* Begin GIVEN RECORDS *

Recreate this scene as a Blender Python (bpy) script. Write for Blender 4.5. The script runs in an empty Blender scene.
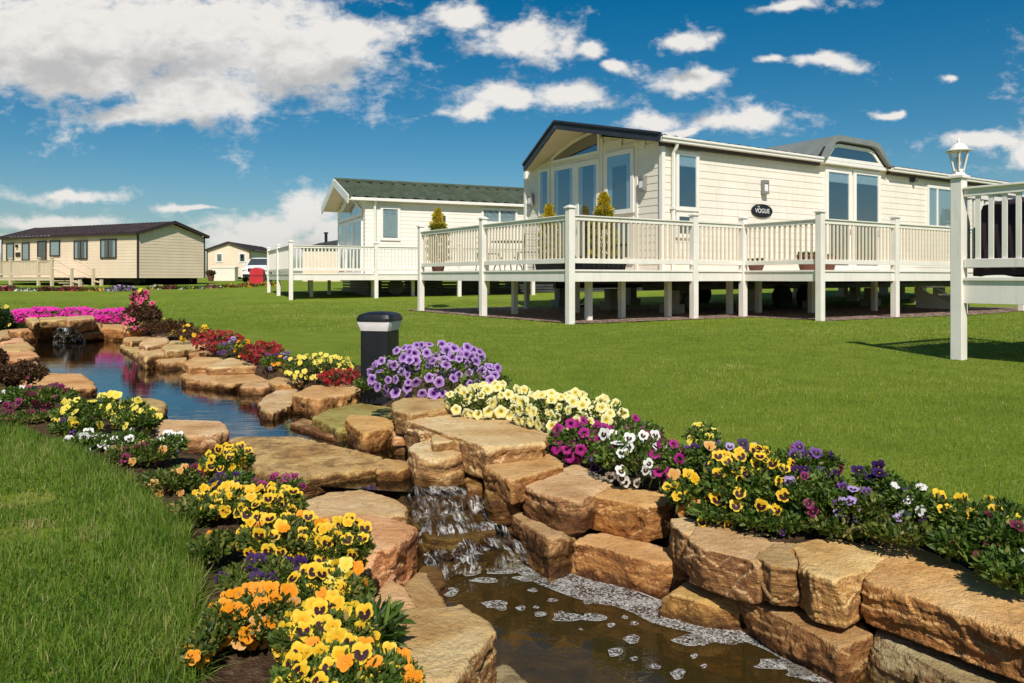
import bpy, bmesh, math, random
import numpy as np
from mathutils import Vector, Matrix, noise as mnoise

random.seed(7)
RNG = np.random.default_rng(11)
C = bpy.context.scene.collection
SC = bpy.context.scene

# ------------------------------------------------------------------ camera, sky, sun, exposure
EYE = 0.85          # camera height over the lawn
F = 760.0           # focal length of the photograph in its pixels
HZ = 277.0          # row of the horizon
cam = bpy.data.cameras.new('camera')
cam_o = bpy.data.objects.new('camera', cam)
C.objects.link(cam_o)
cam_o.location = (0, 0, EYE)
cam_o.rotation_euler = (math.radians(90), 0, 0)
cam.sensor_width = 36.0
cam.lens = 36.0 * F / 1024.0
cam.shift_y = -(341.5 - HZ) / 1024.0
cam.clip_start = 0.05
cam.clip_end = 8000
SC.camera = cam_o

SUN_EL, SUN_DX, SUN_DY = 47.0, 0.08, -1.0
sv = Vector((SUN_DX, SUN_DY, 0)).normalized() * math.cos(math.radians(SUN_EL))
SUNV = Vector((sv.x, sv.y, math.sin(math.radians(SUN_EL))))
sun = bpy.data.lights.new('sun', 'SUN')
sun.energy = 4.2
sun.angle = math.radians(0.53)
sun.color = (1.0, 0.94, 0.84)
sun_o = bpy.data.objects.new('sun', sun)
C.objects.link(sun_o)
sun_o.rotation_euler = SUNV.to_track_quat('Z', 'Y').to_euler()
sun_o.location = (0, -20, 30)

SC.view_settings.view_transform = 'Standard'
SC.view_settings.look = 'None'
SC.view_settings.gamma = 1.0
SC.view_settings.exposure = 0.28
SC.view_settings.use_curve_mapping = False
SC.render.engine = 'CYCLES'
SC.cycles.max_bounces = 8
SC.cycles.transparent_max_bounces = 16
SC.cycles.use_denoising = True


class NT:
    """small helper to wire a node tree"""
    def __init__(self, tree):
        self.t = tree
        tree.nodes.clear()

    def n(self, kind, **kw):
        nd = self.t.nodes.new(kind)
        for k, v in kw.items():
            if k.startswith('i_'):
                continue
            setattr(nd, k, v)
        return nd

    def put(self, sock, v):
        if v is None:
            return
        if isinstance(v, bpy.types.NodeSocket):
            self.t.links.new(v, sock)
        else:
            if sock.type == 'RGBA' and isinstance(v, (tuple, list)) and len(v) == 3:
                v = (*v, 1.0)
            if sock.type == 'VECTOR' and isinstance(v, (int, float)):
                v = (v, v, v)
            sock.default_value = v

    def math(self, op, a, b=None, c=None, clamp=False):
        nd = self.n('ShaderNodeMath', operation=op)
        nd.use_clamp = clamp
        for i, v in enumerate((a, b, c)):
            self.put(nd.inputs[i], v)
        return nd.outputs[0]

    def vmath(self, op, a, b=None):
        nd = self.n('ShaderNodeVectorMath', operation=op)
        self.put(nd.inputs[0], a)
        self.put(nd.inputs[1], b)
        return nd.outputs['Value'] if op in ('LENGTH', 'DOT_PRODUCT', 'DISTANCE') else nd.outputs['Vector']

    def mix(self, f, a, b, blend='MIX'):
        nd = self.n('ShaderNodeMix', data_type='RGBA', blend_type=blend)
        self.put(nd.inputs[0], f)
        self.put(nd.inputs[6], a)
        self.put(nd.inputs[7], b)
        return nd.outputs[2]

    def noise(self, vec, scale, detail=3.0, rough=0.55, dist=0.0):
        nd = self.n('ShaderNodeTexNoise')
        self.put(nd.inputs['Vector'], vec)
        nd.inputs['Scale'].default_value = scale
        nd.inputs['Detail'].default_value = detail
        nd.inputs['Roughness'].default_value = rough
        nd.inputs['Distortion'].default_value = dist
        return nd.outputs['Fac']

    def voro(self, vec, scale, feature='F1', rnd=1.0):
        nd = self.n('ShaderNodeTexVoronoi', feature=feature)
        self.put(nd.inputs['Vector'], vec)
        nd.inputs['Scale'].default_value = scale
        nd.inputs['Randomness'].default_value = rnd
        return nd

    def ramp(self, fac, stops):
        nd = self.n('ShaderNodeValToRGB')
        self.put(nd.inputs[0], fac)
        el = nd.color_ramp.elements
        while len(el) < len(stops):
            el.new(0.5)
        for e, (p, c) in zip(el, stops):
            e.position = p
            e.color = (*c, 1) if isinstance(c, (tuple, list)) else (c, c, c, 1)
        return nd.outputs[0]

    def step(self, x, lo, hi):
        nd = self.n('ShaderNodeMapRange', interpolation_type='SMOOTHSTEP')
        self.put(nd.inputs[0], x)
        nd.inputs[1].default_value = lo
        nd.inputs[2].default_value = hi
        return nd.outputs[0]

    def mapv(self, vec, scale=(1, 1, 1), loc=(0, 0, 0)):
        nd = self.n('ShaderNodeMapping')
        self.put(nd.inputs[0], vec)
        nd.inputs['Scale'].default_value = scale
        nd.inputs['Location'].default_value = loc
        return nd.outputs[0]

    def bump(self, height, strength=0.5, dist=0.02, normal=None):
        nd = self.n('ShaderNodeBump')
        self.put(nd.inputs['Height'], height)
        nd.inputs['Strength'].default_value = strength
        nd.inputs['Distance'].default_value = dist
        if normal is not None:
            self.put(nd.inputs['Normal'], normal)
        return nd.outputs[0]

    def pbr(self, color, rough=0.6, normal=None, spec=0.5, metal=0.0, **kw):
        nd = self.n('ShaderNodeBsdfPrincipled')
        self.put(nd.inputs['Base Color'], color)
        self.put(nd.inputs['Roughness'], rough)
        self.put(nd.inputs['Specular IOR Level'], spec)
        self.put(nd.inputs['Metallic'], metal)
        if normal is not None:
            self.put(nd.inputs['Normal'], normal)
        for k, v in kw.items():
            self.put(nd.inputs[k.replace('_', ' ')], v)
        return nd.outputs[0]

    def mixs(self, f, a, b):
        nd = self.n('ShaderNodeMixShader')
        self.put(nd.inputs[0], f)
        self.put(nd.inputs[1], a)
        self.put(nd.inputs[2], b)
        return nd.outputs[0]

    def out(self, s, world=False):
        nd = self.n('ShaderNodeOutputWorld' if world else 'ShaderNodeOutputMaterial')
        self.t.links.new(s, nd.inputs['Surface'])


def b_vec(N, a, b):
    p = N.n('ShaderNodeCombineXYZ')
    N.put(p.inputs[0], a)
    N.put(p.inputs[1], b)
    return p.outputs[0]


def make_world():
    w = bpy.data.worlds.new('World')
    SC.world = w
    w.use_nodes = True
    N = NT(w.node_tree)
    sky = N.n('ShaderNodeTexSky', sky_type='NISHITA')
    sky.sun_disc = False
    sky.sun_elevation = math.radians(SUN_EL)
    sky.sun_rotation = math.atan2(SUN_DX, SUN_DY)
    sky.altitude = 0
    sky.air_density = 1.0
    sky.dust_density = 0.6
    sky.ozone_density = 3.0
    hs = N.n('ShaderNodeHueSaturation')
    N.put(hs.inputs['Color'], sky.outputs[0])
    hs.inputs['Hue'].default_value = SKY_HUE
    hs.inputs['Saturation'].default_value = SKY_SAT
    hs.inputs['Value'].default_value = SKY_VAL
    gm = N.n('ShaderNodeGamma')
    N.put(gm.inputs[0], hs.outputs[0])
    gm.inputs[1].default_value = 1.0
    tc = N.n('ShaderNodeTexCoord')
    sp = N.n('ShaderNodeSeparateXYZ')
    N.put(sp.inputs[0], tc.outputs['Generated'])
    yy = N.math('MAXIMUM', N.math('ABSOLUTE', sp.outputs[1]), 0.08)
    a = N.math('DIVIDE', sp.outputs[0], yy)
    b = N.math('DIVIDE', sp.outputs[2], yy)
    # cloud banks in the sky: (bearing, height, half width, half height, weight), in tangents
    def cl(px, py, rx, ry):
        return ((px - 512) / F, (HZ - py) / F, rx / F, ry / F)
    banks = [cl(160, 30, 280, 92), cl(290, 50, 150, 72), cl(60, 30, 240, 90), cl(205, 92, 150, 42), cl(95, 72, 150, 42), cl(150, 112, 110, 20), cl(345, 28, 100, 40),
             cl(-80, 60, 140, 80),
             cl(530, 38, 80, 36), cl(588, 46, 28, 18), cl(455, 8, 40, 18), cl(500, 100, 62, 18), cl(575, 92, 70, 22), cl(470, 112, 40, 12), cl(690, 80, 48, 15),
             cl(650, 118, 50, 14), cl(745, 122, 75, 17), cl(690, 130, 40, 9), cl(690, 42, 32, 14), cl(822, 62, 45, 14), cl(775, 62, 30, 9), cl(890, 106, 22, 7),
             cl(955, 74, 14, 6), cl(990, 138, 75, 17), cl(1040, 150, 60, 34), cl(1060, 110, 40, 22), cl(795, 4, 60, 10), cl(620, 62, 25, 10),
             cl(250, 240, 130, 22), cl(40, 245, 120, 16), cl(260, 225, 75, 28), cl(300, 212, 50, 24), cl(340, 232, 50, 25), cl(70, 195, 70, 12), cl(60, 222, 90, 10), cl(130, 235, 140, 9), cl(200, 205, 60, 6),
             cl(640, 235, 60, 12), cl(420, 235, 90, 16), cl(1200, 60, 160, 60), cl(-300, 160, 160, 40), cl(1400, 180, 180, 40)]

    def density(db):
        p = N.n('ShaderNodeCombineXYZ')
        N.put(p.inputs[0], a)
        bb = N.math('ADD', b, db) if db else b
        N.put(p.inputs[1], bb)
        P = p.outputs[0]
        wn = N.n('ShaderNodeTexNoise')
        N.put(wn.inputs['Vector'], P)
        wn.inputs['Scale'].default_value = 9.0
        wn.inputs['Detail'].default_value = 5.0
        wv = N.n('ShaderNodeVectorMath', operation='MULTIPLY_ADD')
        N.put(wv.inputs[0], wn.outputs['Color'])
        N.put(wv.inputs[1], (0.12, 0.06, 0.0))
        N.put(wv.inputs[2], (-0.06, -0.03, 0.0))
        PB = P
        P = N.vmath('ADD', P, wv.outputs[0])
        M = None
        for (ca, cb, ra, rb) in banks:
            v = N.mapv(P, (1 / ra, 1 / rb, 1), (-ca / ra, -cb / rb, 0))
            m = N.math('SUBTRACT', 1.0, N.vmath('LENGTH', v))
            M = m if M is None else N.math('SMOOTH_MAX', M, m, 0.25)
        M = N.math('MAXIMUM', M, -0.75)
        M = N.math('ADD', M, N.math('MULTIPLY', N.math('MULTIPLY', M, N.math('MAXIMUM', M, 0.0)), 2.4))
        PW = N.mapv(PB, (1, 1.7, 1))
        f1 = N.noise(PW, 7.0, 9.0, 0.62, 0.25)
        f2 = N.noise(PW, 24.0, 6.0, 0.6, 0.4)
        x = N.math('ADD', N.math('MULTIPLY', M, 0.85), N.math('MULTIPLY', N.math('SUBTRACT', f1, 0.5), 3.1))
        x = N.math('ADD', x, N.math('MULTIPLY', N.math('SUBTRACT', f2, 0.5), 2.3))
        return x, f2

    x0, f2 = density(0)
    x1, _ = density(0.045)
    f3 = N.noise(N.mapv(b_vec(N, a, b), (1, 1.5, 1)), 60.0, 4.0, 0.65, 0.3)
    dens = N.step(N.math('ADD', x0, N.math('MULTIPLY', N.math('SUBTRACT', f3, 0.5), 1.2)), -0.02, 1.45)
    low = N.step(b, 0.005, 0.14)
    hz = N.math('SUBTRACT', 1.0, low)
    thick = N.step(N.math('ADD', x1, N.math('MULTIPLY', N.math('SUBTRACT', f2, 0.5), 2.6)), 0.7, 2.9)                       # how much cloud is above: the undersides are grey
    cc = N.mix(thick, CLOUD_LIT, CLOUD_DARK)
    skyc = gm.outputs[0]
    skyc = N.mix(N.math('MULTIPLY', hz, 0.85), skyc, N.mix(1.0, skyc, HORIZON_TINT, 'MULTIPLY'))
    haze = N.mix(N.math('MULTIPLY', hz, 0.55), cc, HORIZON_CLOUD)
    col = N.mix(N.math('MULTIPLY', dens, 0.97), skyc, haze)
    bg = N.n('ShaderNodeBackground')
    N.put(bg.inputs[0], col)
    bg.inputs[1].default_value = 0.1
    N.out(bg.outputs[0], world=True)


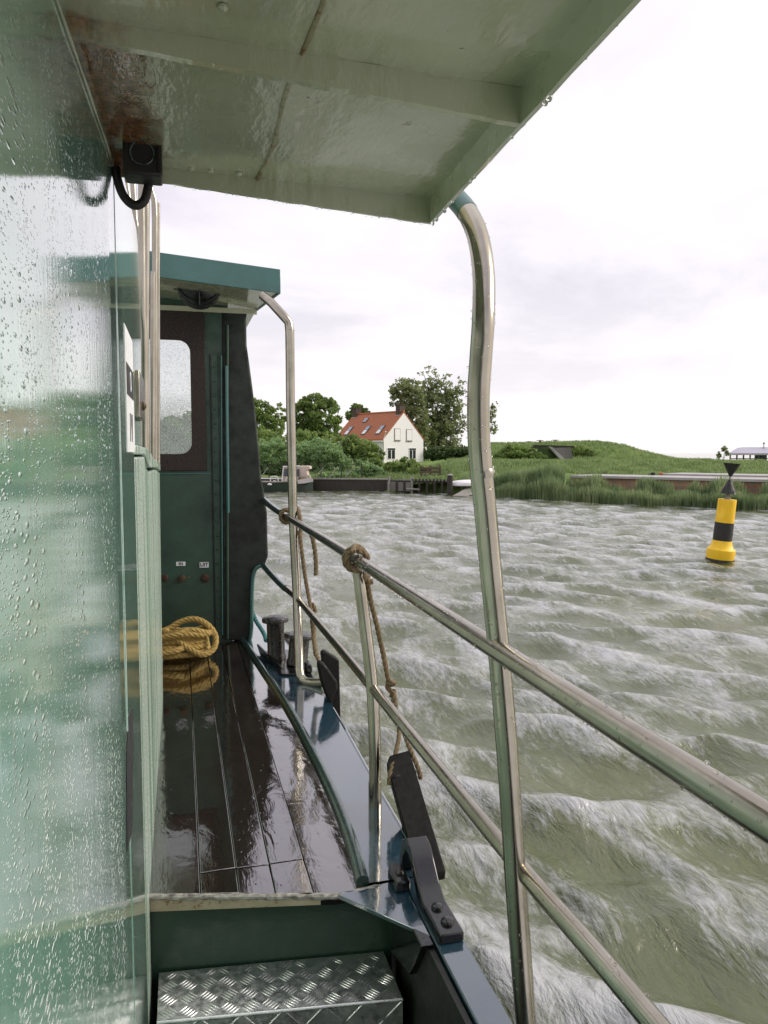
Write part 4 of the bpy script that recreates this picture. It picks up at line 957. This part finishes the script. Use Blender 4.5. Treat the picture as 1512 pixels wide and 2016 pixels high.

* End GIVEN RECORDS *

Reproduce the records above from their first line to the line bearing "sun_o.location = (0, -20, 30)", both ends included, leaving every picture out.

## [TASK ANSWER]
Recreate this scene as a Blender Python (bpy) script. Write for Blender 4.5. The script runs in an empty Blender scene.
import bpy, bmesh, math, random
import numpy as np
from mathutils import Vector, Matrix, noise as mnoise

random.seed(7)
RNG = np.random.default_rng(11)
C = bpy.context.scene.collection
SC = bpy.context.scene

# ------------------------------------------------------------------ camera, sky, sun, exposure
EYE = 0.85          # camera height over the lawn
F = 760.0           # focal length of the photograph in its pixels
HZ = 277.0          # row of the horizon
cam = bpy.data.cameras.new('camera')
cam_o = bpy.data.objects.new('camera', cam)
C.objects.link(cam_o)
cam_o.location = (0, 0, EYE)
cam_o.rotation_euler = (math.radians(90), 0, 0)
cam.sensor_width = 36.0
cam.lens = 36.0 * F / 1024.0
cam.shift_y = -(341.5 - HZ) / 1024.0
cam.clip_start = 0.05
cam.clip_end = 8000
SC.camera = cam_o

SUN_EL, SUN_DX, SUN_DY = 47.0, 0.08, -1.0
sv = Vector((SUN_DX, SUN_DY, 0)).normalized() * math.cos(math.radians(SUN_EL))
SUNV = Vector((sv.x, sv.y, math.sin(math.radians(SUN_EL))))
sun = bpy.data.lights.new('sun', 'SUN')
sun.energy = 4.2
sun.angle = math.radians(0.53)
sun.color = (1.0, 0.94, 0.84)
sun_o = bpy.data.objects.new('sun', sun)
C.objects.link(sun_o)
sun_o.rotation_euler = SUNV.to_track_quat('Z', 'Y').to_euler()
sun_o.location = (0, -20, 30)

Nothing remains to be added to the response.